Ecco, mio padre non è mai stato certo che avrebbe avuto tutto, mio padre sapeva di non avere nulla e dal nulla ha lasciato una eredità spirituale e materiale alle sue figlie e ai suoi nipoti.

Generazioni e generazioni hanno vissuto guerre, fame, carestie, pestilenze, deportazioni, genocidi: l’unica speranza spesso era sopravvivere.

Cari adulti delle varie generazioni, anche noi boomer, che tanto invidiate, siamo cresciuti sapendo che tutto si conquista, che non si butta nulla (“mangia con il pane”, era ciò che ci veniva ripetuto più spesso a tavola), che si risparmia , che non si buttano i soldi nei bar, negli aperitivi: la guerra è stato lo sfondo della nostra infanzia, perché nelle famiglie se ne parlava, per ogni cosa. La tragedia della guerra, della paura costante, del suono degli scarponi di tedeschi per le strade, del caffè con la cicoria e del pane nero, della fame, dei cappelli di carta e dei cappotti rivoltati che diventavano vestiti. Non si buttava nulla.

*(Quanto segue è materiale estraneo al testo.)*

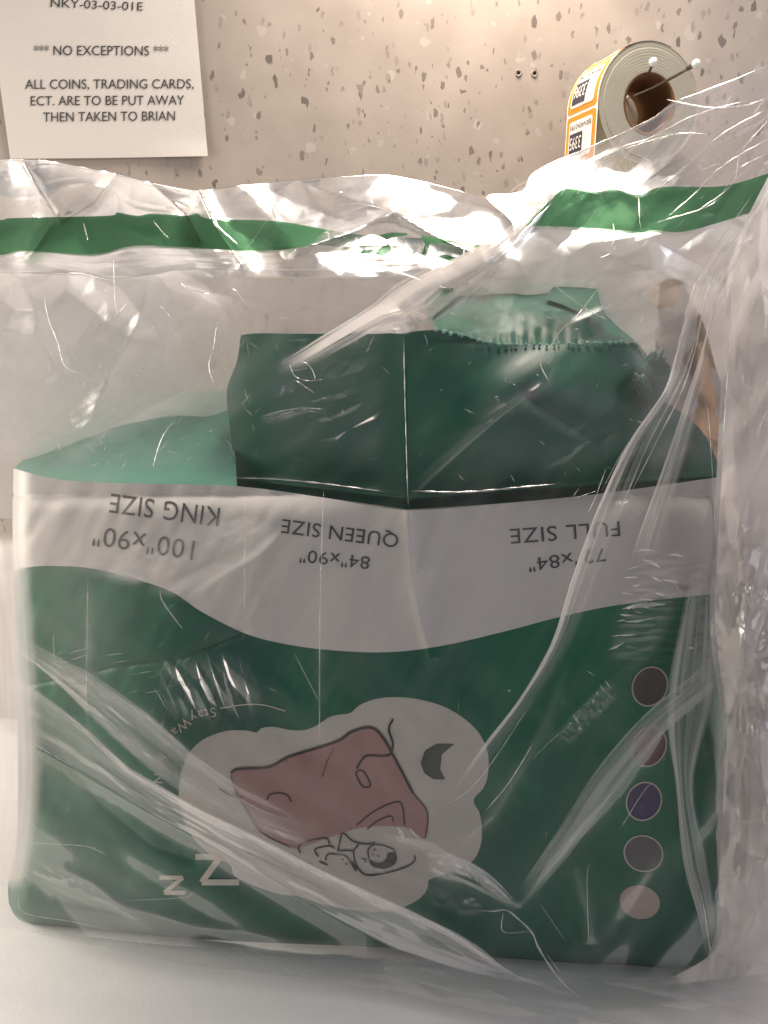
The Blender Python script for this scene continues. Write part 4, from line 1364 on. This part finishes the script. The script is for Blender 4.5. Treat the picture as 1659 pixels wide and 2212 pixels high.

Noi boomer abbiamo respirato questa atmosfera: siamo stati fortunati come voi a non vivere la guerra e la fame, ma non abbiamo vissuto nel lusso.

Avevamo una certezza: la scuola e la formazione culturale erano le vie per migliorare la propria vita.

 So che oggi è tutto molto complicato, complesso, ma vi invito a confrontarvi con le generazioni passate cogliendo quanto voi della generazione x o voi millenial avete avuto dalla vita in questi anni oltre a quanto non avete avuto.

Per quanto riguarda il fatto che siete  “la generazione della fine degli ideali”, sinceramente non credo che la generazione dei primi anni del Novecento avesse dei grandi ideali visto il risultato: fascismo, nazismo, II G.M., lager, shoah, gulag. Alcuni sì, certo, i pochi resistenti, gli illuminati, che ci sono sempre stati e sempre ci saranno.

Durante le mie lezioni di storia ho sempre detto ai miei alunni che noi contemporanei viviamo meglio del Re Sole.

Detto questo, rimbocchiamoci le maniche perché c’è moltissimo da fare per chi è giovane oggi: la rabbia usiamola per imporre un’agenda ai potenti della terra, a chi decide, affinché al primo posto ci sia veramente il risanamento ambientale se non vogliamo tutti cuocere a fuoco lento.